Saturday, June 21, 2014

Marriage Isn't The Fundamental Right You Think It Is

We have all heard that marriage is a fundamental right. No government can stop two persons from "marrying" each other. However, government licensing of civil marriage IS NOT a fundamental right when no license is required to exercise that fundamental right, which, in this day and age, is the case. What is this fundamental right to marry? Historically, in our our culture and civilization, it has been understood, basically, as the right of a man and a woman to live together legally in a sexual relationship and have children. The US Supreme Court has affirmed this principle in all cases concerning marriage. This has been extended in some jurisdictions to include most any persons irrespective of gender.

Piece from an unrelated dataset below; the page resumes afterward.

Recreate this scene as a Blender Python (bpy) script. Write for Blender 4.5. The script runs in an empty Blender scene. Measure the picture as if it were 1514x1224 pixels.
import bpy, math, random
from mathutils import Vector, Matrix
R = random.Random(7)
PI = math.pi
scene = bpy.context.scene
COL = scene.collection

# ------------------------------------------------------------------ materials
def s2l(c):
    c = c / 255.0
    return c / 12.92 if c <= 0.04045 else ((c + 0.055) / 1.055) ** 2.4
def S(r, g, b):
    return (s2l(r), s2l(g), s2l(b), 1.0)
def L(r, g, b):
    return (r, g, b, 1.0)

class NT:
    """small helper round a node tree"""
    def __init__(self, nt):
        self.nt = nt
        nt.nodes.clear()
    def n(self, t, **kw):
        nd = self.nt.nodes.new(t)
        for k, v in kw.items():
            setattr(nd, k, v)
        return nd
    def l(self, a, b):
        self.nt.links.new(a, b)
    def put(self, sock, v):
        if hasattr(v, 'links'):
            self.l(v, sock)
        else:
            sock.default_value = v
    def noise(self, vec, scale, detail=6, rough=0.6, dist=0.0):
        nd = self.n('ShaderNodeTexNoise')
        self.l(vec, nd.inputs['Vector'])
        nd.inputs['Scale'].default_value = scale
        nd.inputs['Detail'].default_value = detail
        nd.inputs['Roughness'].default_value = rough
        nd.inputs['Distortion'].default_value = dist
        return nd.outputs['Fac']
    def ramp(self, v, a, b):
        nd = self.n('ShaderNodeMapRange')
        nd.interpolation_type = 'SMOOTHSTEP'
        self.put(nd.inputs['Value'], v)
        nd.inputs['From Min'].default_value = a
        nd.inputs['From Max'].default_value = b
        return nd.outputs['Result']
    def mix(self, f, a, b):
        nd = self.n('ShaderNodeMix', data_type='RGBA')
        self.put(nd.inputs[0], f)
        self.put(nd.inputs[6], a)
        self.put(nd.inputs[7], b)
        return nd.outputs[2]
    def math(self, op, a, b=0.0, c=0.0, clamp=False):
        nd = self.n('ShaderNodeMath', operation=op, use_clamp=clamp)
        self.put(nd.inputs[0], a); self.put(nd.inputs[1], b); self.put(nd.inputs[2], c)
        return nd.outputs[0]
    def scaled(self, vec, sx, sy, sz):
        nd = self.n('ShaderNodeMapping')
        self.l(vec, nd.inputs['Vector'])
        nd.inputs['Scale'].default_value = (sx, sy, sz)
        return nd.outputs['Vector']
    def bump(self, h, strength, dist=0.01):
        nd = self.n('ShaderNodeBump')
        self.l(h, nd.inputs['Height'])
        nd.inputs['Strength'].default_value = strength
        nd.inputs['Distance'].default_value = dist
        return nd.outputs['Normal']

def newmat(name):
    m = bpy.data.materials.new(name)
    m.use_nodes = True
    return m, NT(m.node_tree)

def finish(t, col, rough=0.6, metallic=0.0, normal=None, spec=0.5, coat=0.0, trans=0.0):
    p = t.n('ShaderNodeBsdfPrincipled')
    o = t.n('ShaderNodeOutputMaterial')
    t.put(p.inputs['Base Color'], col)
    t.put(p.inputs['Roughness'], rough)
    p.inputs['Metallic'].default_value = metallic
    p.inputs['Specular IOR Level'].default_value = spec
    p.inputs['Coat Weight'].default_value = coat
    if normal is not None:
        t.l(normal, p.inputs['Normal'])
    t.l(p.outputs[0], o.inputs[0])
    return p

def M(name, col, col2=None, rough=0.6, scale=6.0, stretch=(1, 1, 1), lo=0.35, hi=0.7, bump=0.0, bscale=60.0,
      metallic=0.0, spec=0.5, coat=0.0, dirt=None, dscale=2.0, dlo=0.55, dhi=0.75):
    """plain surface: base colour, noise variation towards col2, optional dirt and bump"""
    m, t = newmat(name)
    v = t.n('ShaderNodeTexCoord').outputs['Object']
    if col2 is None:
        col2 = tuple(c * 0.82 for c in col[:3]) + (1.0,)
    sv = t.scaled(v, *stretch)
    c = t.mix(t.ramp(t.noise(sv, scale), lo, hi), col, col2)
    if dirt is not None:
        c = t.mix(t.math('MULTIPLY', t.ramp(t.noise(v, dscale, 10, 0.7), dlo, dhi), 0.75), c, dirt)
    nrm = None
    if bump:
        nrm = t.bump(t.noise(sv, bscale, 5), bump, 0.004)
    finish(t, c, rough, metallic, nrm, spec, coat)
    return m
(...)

As a marriage license is no longer required to exercise the fundamental right to live together legally in a sexual relationship and have children, then civil marriage, which is a statutory scheme conferring special governmental rights, privileges and legal conveniences – and another animal entirely –  is entirely at the state's option. No state is obligated to license and provide the statutory scheme that is civil marriage, as these neither permit nor deny the fundamental right of persons to live together legally in a sexual relationship.  To argue that the fundamental right of marriage imposes an obligation on the states to license and provide a statutory scheme that legally recognizes and approves the sexual and romantic relationships of persons in a committed relationship is an evident contradiction.

So, marriage in the sense of persons living together legally in a sexual relationship and having children must be understood to be the real fundamental right of marriage, and not the right to a license and a statutory scheme. As licensing of this fundamental right is no longer necessary to provide legality, nor an access, nor a barrier to its exercise, providing a license to civil marriage and its incidences cannot be interpreted to be an obligation on the states. If a state does exercise the option to license people's sexual or romantic relationships, then it is the state that decides, within the constraints of the state and federal constitutions, the terms and conditions of licensing. 

To see another way of why obtaining a license to civil marriage and the rights and privileges this procures is not a fundamental right, let’s take these texts from Loving v. Virginia and Skinner v. Oklahoma and substitute in the place of "marry" or "marriage" the phrase "[obtain or obtaining] special governmental rights, privileges and legal conveniences", which is the essence of civil marriage today. One should quickly see how preposterous this conception of  the fundamental right to marry really is:

"The freedom to [obtain special governmental rights, privileges and legal conveniences] has long been recognized as one of the vital personal rights essential to the orderly pursuit of happiness by free men."
"[Special governmental rights, privileges and legal conveniences] is one of the 'basic civil rights of man,' fundamental to our very existence and survival."
Taking a citation from the recent Wisconsin ruling, we get this:
Zablocki, 434 U.S. at 384 (“[The] right to [obtain special governmental rights, privileges and legal conveniences] is of fundamental importance for all individuals.”) 
Cleveland Board of Education v. LaFleur, 414 U.S. 632, 639-640 (1974) (“This Court has long recognized that freedom of personal choice in matters of  [obtaining special governmental rights, privileges and legal conveniences] and family life is one of the liberties protected by the Due Process Clause of the Fourteenth Amendment.”) 
Loving, 388 U.S. at 12 (referring to [special governmental rights, privileges and legal conveniences] as “fundamental freedom”)
Meyer v. Nebraska, 262 U.S. 390, 399 (1923) (right to [obtain special governmental rights, privileges and legal conveniences] is “central part of the liberty protected by the Due Process Clause”)
 In Loving, 388 U.S. at 12,[T]he Court went so far as to say that [special governmental rights, privileges and legal conveniences] is “one of the basic civil rights of man." 
Maynard v. Hill, 125 U.S. 190, 211 (1888) ([special governmental rights, privileges and legal conveniences] [are] “the foundation of the family.”) 
This is utterly preposterous and laughably so! But if one were to substitute something of the order of "living together in a sexual relationship and founding a family" in place of "marriage" or "marry", then there would be no absurdity whatsoever. Let's try that:
"[living together in a sexual relationship and founding a family] is one of the 'basic civil rights of man,' fundamental to our very existence and survival."
This makes sense; the others do not.

Denying a license to civil marriage is not an infringement of the fundamental right to marry when the exercise of this fundamental right does not require a license in the first place.